Fundada em 1955, a Caleta Tortel não sabia o que era um carro até 2003, quando foi construída a ligação à Carretera Austral. Até então, todas as viagens eram feitas por via aérea e, sobretudo, por mar, conectando-se com as cidades de Puerto Montt (dois dias navegando para o norte) e Puerto Natales (quase três dias navegando para o sul).
Esta conexão marítima com Puerto Natales faz de Caleta Tortel um dos três principais pontos de conexão no limite sul da Carretera Austral. Os outros dois são Puerto Yungay, que foi por décadas o fim da Carretera Austral, e Villa O’Higgins, o ponto final, esperado por todo viajante sulista.
Villa O’higgings
Villa O’Higgins nasceu em 1966 como uma cidade-tampão. Na eterna –e doentia– luta fronteiriça patagônica entre Chile e Argentina –que um ano antes havia causado a morte de um carabinero no chamado “conflito do Lago Deserto”–, o estado chileno decidiu fundar uma cidade onde havia apenas um par de casas
Como quem faz uma jogada de xadrez, os habitantes da região, que há décadas habitavam um lugar sem nome, tornaram-se os fundadores da Villa O’Higgins, a cidade que serviria de “amortecedor” contra o vizinho incômodo.
Localizada no meio do nada, ao norte de outro lago de nome duplo (O’Higgins/San Martín), Villa O’Higgins emergiu de seu isolamento terrestre em 1999, quando o trecho de 111 quilômetros que a ligava a Puerto Yungay foi concluído. .
Transformada no marco final de uma das estradas mais espetaculares da Terra, Villa O’Higgins é o lugar dos sonhos de qualquer ser humano com desejo de aventura: cercada por lagos e montanhas e no limite norte do campo de gelo do sul da Patagônia, a terceira maior área de gelo continental do mundo, depois da Antártida e da Groenlândia.

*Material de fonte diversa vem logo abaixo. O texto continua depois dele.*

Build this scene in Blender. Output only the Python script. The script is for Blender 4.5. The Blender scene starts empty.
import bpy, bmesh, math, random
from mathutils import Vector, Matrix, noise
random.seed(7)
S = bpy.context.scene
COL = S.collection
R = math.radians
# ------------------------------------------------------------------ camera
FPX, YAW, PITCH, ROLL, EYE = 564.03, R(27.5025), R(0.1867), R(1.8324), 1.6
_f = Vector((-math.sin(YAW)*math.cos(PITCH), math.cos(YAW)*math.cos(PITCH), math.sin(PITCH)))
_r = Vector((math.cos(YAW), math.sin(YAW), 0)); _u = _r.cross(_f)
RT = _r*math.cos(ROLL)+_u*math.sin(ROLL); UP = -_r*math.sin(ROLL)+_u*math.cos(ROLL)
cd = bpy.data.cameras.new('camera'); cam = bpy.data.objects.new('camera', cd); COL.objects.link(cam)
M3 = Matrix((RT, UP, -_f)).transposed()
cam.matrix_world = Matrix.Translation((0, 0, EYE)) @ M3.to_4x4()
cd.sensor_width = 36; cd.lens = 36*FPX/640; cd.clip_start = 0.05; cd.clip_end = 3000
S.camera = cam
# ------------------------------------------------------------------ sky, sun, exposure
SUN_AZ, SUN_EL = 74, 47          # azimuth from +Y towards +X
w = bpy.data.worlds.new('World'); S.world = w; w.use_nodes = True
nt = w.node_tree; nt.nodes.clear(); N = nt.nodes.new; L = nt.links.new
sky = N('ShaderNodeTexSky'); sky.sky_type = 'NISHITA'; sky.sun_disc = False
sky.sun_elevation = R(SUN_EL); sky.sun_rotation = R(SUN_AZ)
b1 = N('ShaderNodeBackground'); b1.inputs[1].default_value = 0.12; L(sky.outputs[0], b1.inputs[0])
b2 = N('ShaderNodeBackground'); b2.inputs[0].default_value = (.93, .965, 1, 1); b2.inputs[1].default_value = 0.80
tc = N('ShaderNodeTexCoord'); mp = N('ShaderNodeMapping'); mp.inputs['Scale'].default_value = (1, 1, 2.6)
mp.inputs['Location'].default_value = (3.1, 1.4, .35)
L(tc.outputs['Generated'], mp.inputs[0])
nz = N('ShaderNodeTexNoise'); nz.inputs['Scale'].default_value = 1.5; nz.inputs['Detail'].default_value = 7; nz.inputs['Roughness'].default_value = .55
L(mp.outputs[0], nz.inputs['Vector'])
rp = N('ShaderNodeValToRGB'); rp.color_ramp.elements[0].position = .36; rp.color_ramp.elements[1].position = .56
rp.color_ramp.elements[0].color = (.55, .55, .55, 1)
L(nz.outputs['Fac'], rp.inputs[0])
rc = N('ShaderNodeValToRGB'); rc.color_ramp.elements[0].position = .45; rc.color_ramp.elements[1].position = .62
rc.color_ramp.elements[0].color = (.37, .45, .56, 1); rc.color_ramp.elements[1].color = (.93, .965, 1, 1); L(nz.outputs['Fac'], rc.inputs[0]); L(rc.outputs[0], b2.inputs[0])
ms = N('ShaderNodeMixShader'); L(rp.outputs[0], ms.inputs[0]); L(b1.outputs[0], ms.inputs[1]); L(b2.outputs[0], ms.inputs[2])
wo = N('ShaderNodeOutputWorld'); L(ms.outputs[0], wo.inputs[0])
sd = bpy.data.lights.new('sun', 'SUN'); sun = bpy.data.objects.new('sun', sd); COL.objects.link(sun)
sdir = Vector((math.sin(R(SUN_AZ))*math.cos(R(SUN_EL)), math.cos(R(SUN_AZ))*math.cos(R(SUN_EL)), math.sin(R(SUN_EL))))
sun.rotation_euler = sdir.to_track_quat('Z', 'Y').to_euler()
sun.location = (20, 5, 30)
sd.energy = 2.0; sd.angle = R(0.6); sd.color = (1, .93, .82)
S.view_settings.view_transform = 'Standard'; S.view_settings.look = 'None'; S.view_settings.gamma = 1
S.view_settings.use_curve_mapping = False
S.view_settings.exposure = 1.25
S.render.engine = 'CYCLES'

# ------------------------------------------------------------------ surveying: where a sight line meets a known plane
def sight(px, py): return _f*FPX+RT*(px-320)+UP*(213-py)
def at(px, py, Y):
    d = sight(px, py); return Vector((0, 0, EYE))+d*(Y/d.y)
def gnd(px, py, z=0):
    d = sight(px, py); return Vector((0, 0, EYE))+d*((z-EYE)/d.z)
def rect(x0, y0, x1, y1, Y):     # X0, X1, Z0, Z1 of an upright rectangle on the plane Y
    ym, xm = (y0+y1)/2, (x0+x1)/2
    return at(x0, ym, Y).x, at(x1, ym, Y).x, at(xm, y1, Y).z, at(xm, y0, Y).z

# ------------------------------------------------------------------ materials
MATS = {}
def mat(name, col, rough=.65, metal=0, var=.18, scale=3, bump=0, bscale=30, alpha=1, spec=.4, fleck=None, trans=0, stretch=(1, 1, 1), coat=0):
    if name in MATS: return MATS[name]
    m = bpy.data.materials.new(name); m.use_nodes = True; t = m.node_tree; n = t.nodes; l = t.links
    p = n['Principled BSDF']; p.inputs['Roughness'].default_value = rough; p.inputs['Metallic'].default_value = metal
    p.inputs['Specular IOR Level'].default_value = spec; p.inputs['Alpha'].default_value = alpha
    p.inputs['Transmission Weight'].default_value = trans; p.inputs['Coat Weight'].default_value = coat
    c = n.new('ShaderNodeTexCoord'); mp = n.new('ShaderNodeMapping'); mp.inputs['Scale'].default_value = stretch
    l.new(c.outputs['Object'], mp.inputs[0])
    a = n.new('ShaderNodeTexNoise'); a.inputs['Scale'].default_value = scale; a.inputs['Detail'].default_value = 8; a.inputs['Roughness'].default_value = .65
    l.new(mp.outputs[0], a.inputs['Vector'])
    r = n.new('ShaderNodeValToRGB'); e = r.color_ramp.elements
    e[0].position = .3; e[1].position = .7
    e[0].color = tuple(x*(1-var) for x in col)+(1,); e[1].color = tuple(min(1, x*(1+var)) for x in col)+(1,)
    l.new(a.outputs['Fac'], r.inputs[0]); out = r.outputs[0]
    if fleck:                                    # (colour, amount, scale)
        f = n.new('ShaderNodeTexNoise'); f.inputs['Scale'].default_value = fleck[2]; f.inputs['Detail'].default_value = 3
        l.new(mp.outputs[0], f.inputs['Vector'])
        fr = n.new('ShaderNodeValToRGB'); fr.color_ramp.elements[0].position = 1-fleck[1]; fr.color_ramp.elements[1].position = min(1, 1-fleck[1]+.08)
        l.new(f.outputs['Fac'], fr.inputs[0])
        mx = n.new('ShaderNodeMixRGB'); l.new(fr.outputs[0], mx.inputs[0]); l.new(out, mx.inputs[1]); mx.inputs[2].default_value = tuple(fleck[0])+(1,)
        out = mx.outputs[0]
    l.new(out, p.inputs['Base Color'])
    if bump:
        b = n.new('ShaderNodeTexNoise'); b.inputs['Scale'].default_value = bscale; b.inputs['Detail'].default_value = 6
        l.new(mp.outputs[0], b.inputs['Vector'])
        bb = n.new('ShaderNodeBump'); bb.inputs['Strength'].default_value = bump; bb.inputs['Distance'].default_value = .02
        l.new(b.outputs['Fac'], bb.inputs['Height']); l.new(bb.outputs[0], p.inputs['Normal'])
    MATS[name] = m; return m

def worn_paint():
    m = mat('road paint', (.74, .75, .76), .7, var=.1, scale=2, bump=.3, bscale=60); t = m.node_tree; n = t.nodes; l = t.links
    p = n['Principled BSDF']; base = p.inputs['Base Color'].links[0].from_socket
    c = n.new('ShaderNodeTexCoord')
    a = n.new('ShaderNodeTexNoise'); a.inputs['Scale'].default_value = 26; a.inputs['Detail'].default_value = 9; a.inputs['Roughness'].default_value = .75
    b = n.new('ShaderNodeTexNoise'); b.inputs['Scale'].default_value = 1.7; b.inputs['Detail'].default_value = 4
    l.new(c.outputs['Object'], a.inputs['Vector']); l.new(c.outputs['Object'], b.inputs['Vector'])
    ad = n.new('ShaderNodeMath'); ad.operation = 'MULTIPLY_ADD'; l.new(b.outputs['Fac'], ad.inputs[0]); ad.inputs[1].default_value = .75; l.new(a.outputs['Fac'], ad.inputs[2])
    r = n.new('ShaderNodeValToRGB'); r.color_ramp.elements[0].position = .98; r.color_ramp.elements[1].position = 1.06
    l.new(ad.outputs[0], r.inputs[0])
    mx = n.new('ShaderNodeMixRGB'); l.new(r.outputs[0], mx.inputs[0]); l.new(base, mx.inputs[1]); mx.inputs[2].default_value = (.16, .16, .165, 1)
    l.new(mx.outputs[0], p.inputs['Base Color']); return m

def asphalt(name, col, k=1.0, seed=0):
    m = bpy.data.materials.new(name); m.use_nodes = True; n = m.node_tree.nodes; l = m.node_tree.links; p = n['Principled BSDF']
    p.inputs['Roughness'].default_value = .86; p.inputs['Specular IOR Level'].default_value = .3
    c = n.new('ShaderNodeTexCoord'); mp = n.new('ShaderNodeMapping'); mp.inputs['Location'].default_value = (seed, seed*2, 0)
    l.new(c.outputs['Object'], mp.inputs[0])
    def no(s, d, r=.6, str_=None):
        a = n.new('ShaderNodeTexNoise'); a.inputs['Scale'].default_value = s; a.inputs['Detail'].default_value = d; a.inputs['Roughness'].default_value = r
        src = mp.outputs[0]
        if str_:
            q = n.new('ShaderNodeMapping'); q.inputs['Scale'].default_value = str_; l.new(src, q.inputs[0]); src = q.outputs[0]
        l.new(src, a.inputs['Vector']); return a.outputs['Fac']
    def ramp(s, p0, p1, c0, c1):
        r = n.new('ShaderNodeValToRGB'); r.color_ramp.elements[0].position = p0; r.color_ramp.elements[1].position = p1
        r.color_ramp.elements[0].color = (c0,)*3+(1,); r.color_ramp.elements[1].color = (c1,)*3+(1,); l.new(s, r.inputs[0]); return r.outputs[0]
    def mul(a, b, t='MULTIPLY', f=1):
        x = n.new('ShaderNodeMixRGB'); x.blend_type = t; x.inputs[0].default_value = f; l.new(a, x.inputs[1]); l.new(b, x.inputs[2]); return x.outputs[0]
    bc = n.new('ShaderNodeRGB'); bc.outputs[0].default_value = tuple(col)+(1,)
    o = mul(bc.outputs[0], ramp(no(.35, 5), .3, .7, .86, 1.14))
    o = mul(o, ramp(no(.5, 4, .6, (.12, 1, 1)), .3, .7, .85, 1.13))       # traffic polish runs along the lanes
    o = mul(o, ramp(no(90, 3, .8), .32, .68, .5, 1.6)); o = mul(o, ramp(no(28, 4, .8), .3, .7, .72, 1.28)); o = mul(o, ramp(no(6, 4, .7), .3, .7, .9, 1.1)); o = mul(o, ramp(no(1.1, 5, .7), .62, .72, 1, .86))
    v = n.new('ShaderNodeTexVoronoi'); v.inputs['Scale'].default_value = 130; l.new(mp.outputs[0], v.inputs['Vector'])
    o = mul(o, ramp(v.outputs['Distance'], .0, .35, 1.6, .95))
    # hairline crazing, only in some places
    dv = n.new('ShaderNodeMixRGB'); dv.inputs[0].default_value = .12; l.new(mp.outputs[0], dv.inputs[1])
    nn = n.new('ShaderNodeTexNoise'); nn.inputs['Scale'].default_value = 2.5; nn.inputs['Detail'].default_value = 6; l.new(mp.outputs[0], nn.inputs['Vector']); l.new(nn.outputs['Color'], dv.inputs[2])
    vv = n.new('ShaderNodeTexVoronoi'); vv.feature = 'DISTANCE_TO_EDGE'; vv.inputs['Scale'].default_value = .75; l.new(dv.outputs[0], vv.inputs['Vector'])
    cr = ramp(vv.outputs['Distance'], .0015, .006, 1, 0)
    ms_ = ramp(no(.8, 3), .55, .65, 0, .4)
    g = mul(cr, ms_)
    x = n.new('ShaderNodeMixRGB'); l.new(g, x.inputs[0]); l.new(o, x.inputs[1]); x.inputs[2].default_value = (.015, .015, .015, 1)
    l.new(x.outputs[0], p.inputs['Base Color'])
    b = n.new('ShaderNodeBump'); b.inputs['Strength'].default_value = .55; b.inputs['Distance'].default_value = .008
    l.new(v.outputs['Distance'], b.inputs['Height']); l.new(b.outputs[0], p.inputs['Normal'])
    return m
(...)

Um total de 49 geleiras se desprendem dessa gigantesca área de 350 quilômetros de extensão, distribuída entre Chile e Argentina – entre as quais está o famoso Perito Moreno, um dos menores do grupo, comparado ao maciço Viedma (978 km²) ou Pio XI (com 1.265 km², o maior do hemisfério sul fora da Antártida).
De Puerto Montt a Villa O´Higgins. 1.240 quilômetros de viagem por um dos lugares mais selvagens do planeta, ziguezague entre vulcões e geleiras ao longo de uma estrada que sonha em continuar crescendo até se conectar com o verdadeiro limite sul do país –e do continente–: Puerto Williams, em Ilha Navarino, a nova cidade no fim do mundo.